こだわらない、気にしない、迷わない
前回のブログ、真理には【霊の真理】と【肉体の真理】があるでは、食の面での禁欲についてお話ししました。
真理を悟った人は、自分の健康とか肉体にこだわらず、毒となるようなものであっても平気で食べる、ということでしたね。
ただしそれは一般人とちがって、『おいしいから』、『好きだから』という自分の欲望を満たすために食べるのではなく、まわりの人やその場の状況に応じて提供されたものを食べるというだけであり、自分だけで食事を決められる場合は、わざわざ毒となるようなものを食べることはありません。
だから、自然に病気とは無縁の健康体になるということでしたね。
一般の人からすると、おいしいものを食べないとか、欲しくないといったようなことは信じられないかもしれません。
たぶん
『ぜったい、やせ我慢してるんだろ』
と思われている人が多いでしょう。
でも、本当にやせ我慢でもなんでもないんですね。
まわりの人がおいしそうにケーキやラーメンなんかを食べていても、ぜんぜん欲しくはならないものなのです。
もちろん、悟ったからといって身体機能がマヒするわけではなく、むしろ肉体的には常人以上に健康な状態にあるわけなので、ふつうに空腹は感じます。
そんなときは、もちろんそのときにあるものを食べますけどね。
だから、ぜんぜん禁欲とはほど遠い生活をおくっているわけなのですが、それではなぜ世間一般には、悟りにいたるには禁欲が必要だとか、きびしい禁欲生活をしている人ほどえらい宗教指導者であると誤解されているのでしょうか。
それは、悟りの境地を目指す人たちが、悟った人のマネをすることでそこに近づけるとかん違いして、ムリして禁欲生活をおくっていたり、宗教、宗派自体がそれを教義としているところもあるから、というのがおおきな理由だと思います。
というわけで、今回はそんな禁欲生活の教義、教条がいかに的はずれなものであるかということについて、むかしのお坊さんのあるエピソードをもとにお話ししていきたいと思います。
女性に触れた師に幻滅
むかし、ある寺の老僧とその弟子である若い僧が遠方の寺まで所用があって旅をしていました。
むかしの仏教ですから基本的にはどの宗派も肉食妻帯は禁止だったのですが、その師弟の僧が属している宗派は女性に触れることも禁止されていて、禁を破ると破門というきびしいものでした。

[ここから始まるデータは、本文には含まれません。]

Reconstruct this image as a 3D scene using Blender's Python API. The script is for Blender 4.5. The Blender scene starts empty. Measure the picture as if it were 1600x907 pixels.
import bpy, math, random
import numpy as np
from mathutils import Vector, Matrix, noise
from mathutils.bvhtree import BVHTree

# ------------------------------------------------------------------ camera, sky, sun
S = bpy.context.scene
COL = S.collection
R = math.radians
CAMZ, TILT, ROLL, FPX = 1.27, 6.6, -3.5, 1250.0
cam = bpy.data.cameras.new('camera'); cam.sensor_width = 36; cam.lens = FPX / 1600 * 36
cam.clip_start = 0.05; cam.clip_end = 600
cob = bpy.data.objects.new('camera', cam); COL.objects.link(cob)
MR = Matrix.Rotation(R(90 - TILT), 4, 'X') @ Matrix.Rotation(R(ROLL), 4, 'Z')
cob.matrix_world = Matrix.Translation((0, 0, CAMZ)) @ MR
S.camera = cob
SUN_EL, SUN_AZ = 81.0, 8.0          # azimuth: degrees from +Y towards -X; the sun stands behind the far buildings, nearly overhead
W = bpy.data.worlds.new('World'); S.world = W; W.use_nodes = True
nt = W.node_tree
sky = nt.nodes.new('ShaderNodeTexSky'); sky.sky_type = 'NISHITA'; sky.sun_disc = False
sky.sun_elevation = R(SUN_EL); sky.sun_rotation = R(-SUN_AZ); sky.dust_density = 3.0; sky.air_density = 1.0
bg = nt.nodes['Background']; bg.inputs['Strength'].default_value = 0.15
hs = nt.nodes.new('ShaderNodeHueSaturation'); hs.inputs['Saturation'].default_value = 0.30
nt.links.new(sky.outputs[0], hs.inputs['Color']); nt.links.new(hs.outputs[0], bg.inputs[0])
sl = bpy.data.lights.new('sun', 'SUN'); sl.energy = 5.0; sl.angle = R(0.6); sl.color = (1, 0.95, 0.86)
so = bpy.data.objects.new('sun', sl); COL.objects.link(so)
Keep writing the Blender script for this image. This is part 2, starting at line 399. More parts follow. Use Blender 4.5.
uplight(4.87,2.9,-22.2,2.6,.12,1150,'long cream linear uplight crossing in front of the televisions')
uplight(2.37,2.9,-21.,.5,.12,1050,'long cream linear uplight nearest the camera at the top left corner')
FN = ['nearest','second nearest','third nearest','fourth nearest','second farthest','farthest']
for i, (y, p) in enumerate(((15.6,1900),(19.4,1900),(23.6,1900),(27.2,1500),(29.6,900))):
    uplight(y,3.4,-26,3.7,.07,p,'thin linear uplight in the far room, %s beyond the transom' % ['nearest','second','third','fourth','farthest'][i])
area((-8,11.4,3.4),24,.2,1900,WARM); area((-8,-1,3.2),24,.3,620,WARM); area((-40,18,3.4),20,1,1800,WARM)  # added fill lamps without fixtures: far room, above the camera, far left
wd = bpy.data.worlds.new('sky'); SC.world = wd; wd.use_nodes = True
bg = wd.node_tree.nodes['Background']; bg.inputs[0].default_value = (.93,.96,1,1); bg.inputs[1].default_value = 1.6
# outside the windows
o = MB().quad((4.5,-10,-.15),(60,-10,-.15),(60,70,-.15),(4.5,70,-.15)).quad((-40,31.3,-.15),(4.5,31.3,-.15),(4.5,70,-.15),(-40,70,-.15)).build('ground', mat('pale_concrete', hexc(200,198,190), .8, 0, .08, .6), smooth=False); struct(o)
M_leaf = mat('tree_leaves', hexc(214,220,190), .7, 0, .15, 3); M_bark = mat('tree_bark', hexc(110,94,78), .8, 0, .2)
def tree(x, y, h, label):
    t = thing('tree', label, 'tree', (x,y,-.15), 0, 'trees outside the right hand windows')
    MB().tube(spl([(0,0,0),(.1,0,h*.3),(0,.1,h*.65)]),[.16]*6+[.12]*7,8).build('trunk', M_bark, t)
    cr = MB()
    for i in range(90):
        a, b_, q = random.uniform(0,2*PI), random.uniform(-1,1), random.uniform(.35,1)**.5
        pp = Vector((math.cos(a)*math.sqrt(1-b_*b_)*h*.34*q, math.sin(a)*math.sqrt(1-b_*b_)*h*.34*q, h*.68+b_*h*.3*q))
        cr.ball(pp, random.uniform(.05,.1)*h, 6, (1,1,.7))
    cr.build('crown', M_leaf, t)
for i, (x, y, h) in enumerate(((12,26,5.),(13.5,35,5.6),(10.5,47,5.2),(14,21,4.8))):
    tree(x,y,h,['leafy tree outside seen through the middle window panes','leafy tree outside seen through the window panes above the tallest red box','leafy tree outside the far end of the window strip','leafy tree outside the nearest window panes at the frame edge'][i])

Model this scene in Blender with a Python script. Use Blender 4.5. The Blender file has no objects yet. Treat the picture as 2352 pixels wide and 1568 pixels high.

そんな二人が川にさしかかったとき、ひとりの若い女性が川を渡れずに困っていました。
それを見かけた弟子の僧は女性を助けてあげたい気持ちはあったのですが、寺の掟で女性に触れてしまうと破門になりかねないし、それ以上にせっかくここまで積んできた修行が水の泡になってしまうと恐れてどうすることもできませんでした。
そんな若僧をしり目に老僧は、
『お嬢さん、わたしの背中に乗りなさい』
と言って、女性を背負ってさっさと川を渡ってしまいました。
それから若僧は
『なんで師は禁を破って女性に触れたんだろう。破門にならないんだろうか』
『悟りを得たはずなのにカンタンに女性に触れてしまうなんて、本当にこの人を信用していいんだろうか』
などと半日もあれこれと考え、思い悩んでいたのですが、夕食の後、ついにこらえきれずに師匠に尋ねました。
『なぜあのとき女性に触れたのですか』
すると老僧は笑って言いました。
『なんだ。ずっと静かだなと思ったら、お前はまだあの女性を背負っていたのか』
そう。女性を背負っていた、つまり女性に執着していたのは若僧のほうだったんですね。
老僧のほうは、女性を背負ったものの川をわたり終えて女性をおろすと、さっさと女性のことは忘れてしまっていたのです。
要するに、執着心がゼロなんですね。
これが悟った人の意識であり、精神状態なのです。
おいしいものであろうが、酒やドラッグであろうが、異性であろうが、金や地位、名誉であろうが、なにものに触れても、それにとらわれず、執着せず、自然のながれで手放していく。
このように行雲流水のごとく生きていけるのが悟った人なのです。
言うまでもないことですが、解脱というのは一切の執着をなくした人だけがたどりつける境地であり、それが極楽とか天国と呼ばれる世界になります。
そしてそれは、おいしいものや肉体的・精神的快楽などをがまんした対価として与えられるものではありません。
すべてのものに対する執着をすてて、自然や宇宙と一体化した人間だけがはいれる世界なのです。
だから、かたちだけまねてがまんして禁欲生活みたいなことをやっていると、さきの話にでてきた若僧のように、よけいに執着心がおこったりして逆効果になるので注意が必要です。